Welche meiner Fähigkeiten sollte ich stärken, damit ich beim nächsten Mal nicht mehr so arg leide?

Du kannst in dich auf deinem Weg unterstützen, in dem du deine Gedanken und Erkenntnisse aufschreibst. So kannst du in Zukunft (in schwierigen Situationen) darauf zurückgreifen. Und das Schreiben kann bei der Verarbeitung helfen. Schaue, wie es für dich richtig ist. 

Beginne zu heilen

Wir gönnen uns nicht zusammenkleben und gold anmalen, aber wir können heilen. Jetzt ist der Zeitpunkt gekommen. Du hast hingeschaut, gelernt und verarbeitet. Well done! Wie kannst du heilen? Sei bei dir! Was tut dir gerade gut? Mache es. Beginne dir und dem Leben wieder zu vertrauen. Das geht mit kleinen Übungen, für die du etwas Mut brauchst, der sich aber ganz sicher auszahlen wird. Du hast beispielsweise ewig keine Freunde mehr zu dir eingeladen, weil du dich zurückgezogen hast, obwohl du so gern Gäste empfängst und kochst? There you go! Das ist deine Chance wieder deine Fähgkeiten zu leben und dich zu zeigen. 

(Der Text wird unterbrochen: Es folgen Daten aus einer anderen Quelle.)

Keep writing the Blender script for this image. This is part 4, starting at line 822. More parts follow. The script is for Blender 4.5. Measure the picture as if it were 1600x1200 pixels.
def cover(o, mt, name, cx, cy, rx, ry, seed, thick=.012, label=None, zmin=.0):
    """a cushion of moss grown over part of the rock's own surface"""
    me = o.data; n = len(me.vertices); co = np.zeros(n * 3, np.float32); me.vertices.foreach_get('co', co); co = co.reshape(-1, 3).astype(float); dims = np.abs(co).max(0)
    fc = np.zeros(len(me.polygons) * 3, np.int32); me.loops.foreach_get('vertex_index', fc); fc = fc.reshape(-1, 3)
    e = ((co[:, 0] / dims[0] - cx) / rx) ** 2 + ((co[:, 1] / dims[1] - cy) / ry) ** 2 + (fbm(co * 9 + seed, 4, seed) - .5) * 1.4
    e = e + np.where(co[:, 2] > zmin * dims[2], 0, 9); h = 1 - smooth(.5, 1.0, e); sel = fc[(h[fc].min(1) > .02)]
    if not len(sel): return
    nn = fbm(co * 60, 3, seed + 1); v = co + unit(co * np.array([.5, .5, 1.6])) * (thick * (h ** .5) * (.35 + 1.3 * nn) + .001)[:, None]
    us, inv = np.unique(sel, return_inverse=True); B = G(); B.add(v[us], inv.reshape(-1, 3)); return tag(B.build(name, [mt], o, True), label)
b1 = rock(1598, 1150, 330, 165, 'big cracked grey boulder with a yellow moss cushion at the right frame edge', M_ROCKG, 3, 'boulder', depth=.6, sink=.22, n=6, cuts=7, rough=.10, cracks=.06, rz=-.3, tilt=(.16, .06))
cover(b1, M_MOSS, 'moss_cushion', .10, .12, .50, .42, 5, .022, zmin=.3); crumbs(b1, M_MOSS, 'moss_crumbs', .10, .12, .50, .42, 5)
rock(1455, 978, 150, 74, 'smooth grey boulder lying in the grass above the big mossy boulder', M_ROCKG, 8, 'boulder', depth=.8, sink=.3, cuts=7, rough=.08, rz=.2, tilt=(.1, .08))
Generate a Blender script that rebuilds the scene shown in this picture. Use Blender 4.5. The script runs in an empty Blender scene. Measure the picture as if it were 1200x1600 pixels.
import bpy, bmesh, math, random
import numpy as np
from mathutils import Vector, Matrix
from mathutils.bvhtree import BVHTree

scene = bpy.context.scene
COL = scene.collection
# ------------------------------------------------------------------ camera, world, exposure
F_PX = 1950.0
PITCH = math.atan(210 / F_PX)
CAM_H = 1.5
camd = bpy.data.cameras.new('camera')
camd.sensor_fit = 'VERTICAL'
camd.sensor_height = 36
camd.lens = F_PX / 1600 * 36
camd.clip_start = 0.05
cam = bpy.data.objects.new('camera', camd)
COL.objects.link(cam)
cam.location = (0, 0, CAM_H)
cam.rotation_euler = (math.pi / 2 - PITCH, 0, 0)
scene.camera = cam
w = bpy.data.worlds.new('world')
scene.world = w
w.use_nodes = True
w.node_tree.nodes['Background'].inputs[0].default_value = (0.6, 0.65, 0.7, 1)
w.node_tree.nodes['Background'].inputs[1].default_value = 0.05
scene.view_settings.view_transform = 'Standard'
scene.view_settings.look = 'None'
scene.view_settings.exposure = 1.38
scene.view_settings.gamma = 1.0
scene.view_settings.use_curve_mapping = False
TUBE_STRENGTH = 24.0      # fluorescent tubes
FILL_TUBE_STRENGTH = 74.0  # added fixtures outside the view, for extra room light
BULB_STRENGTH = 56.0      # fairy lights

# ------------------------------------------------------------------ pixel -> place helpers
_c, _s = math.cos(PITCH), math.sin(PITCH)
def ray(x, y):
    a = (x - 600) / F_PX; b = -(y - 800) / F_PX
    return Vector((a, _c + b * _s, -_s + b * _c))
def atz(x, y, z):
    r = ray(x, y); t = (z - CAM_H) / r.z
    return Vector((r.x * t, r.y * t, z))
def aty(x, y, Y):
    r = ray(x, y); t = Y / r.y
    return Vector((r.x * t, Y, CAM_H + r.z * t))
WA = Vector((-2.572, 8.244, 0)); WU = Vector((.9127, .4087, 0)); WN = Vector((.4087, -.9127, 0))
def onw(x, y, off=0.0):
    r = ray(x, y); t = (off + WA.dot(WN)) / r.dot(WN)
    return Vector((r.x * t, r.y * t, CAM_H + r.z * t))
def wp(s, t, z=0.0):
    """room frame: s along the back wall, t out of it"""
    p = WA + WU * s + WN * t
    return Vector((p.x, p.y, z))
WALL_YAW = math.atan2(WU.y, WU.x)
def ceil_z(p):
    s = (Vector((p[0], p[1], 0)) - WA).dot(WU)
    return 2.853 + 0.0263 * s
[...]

Es kommt immer mal wieder vor, dass wir verletzt werden. Jetzt legst du den Grundstein dafür, wie du zukünftig damit umgehst. Deine Heilung ist deine Stärkung. Nimm dir einen Pinsel, goldene Farbe und male deine Bruchstellen aus, so dass sie leuchten und sichtbar werden.

Stehe zu dir

Lasse dein Leben jetzt noch wertvoller werden als vorher. Du bist perfekt so wie du bist. Schaue nach vorne, notiere deine neuen Ziele, agiere und sei der Schöpfer/die Schöpferin deines Lebens. Du hast es in der Hand. Nimm dich und deine Bedürfnisse ernst. Höre auf deine innere Stimme. Stehe zu deinem Unvollkommenen. Stehe zu dir! Egal, was andere Leute sagen.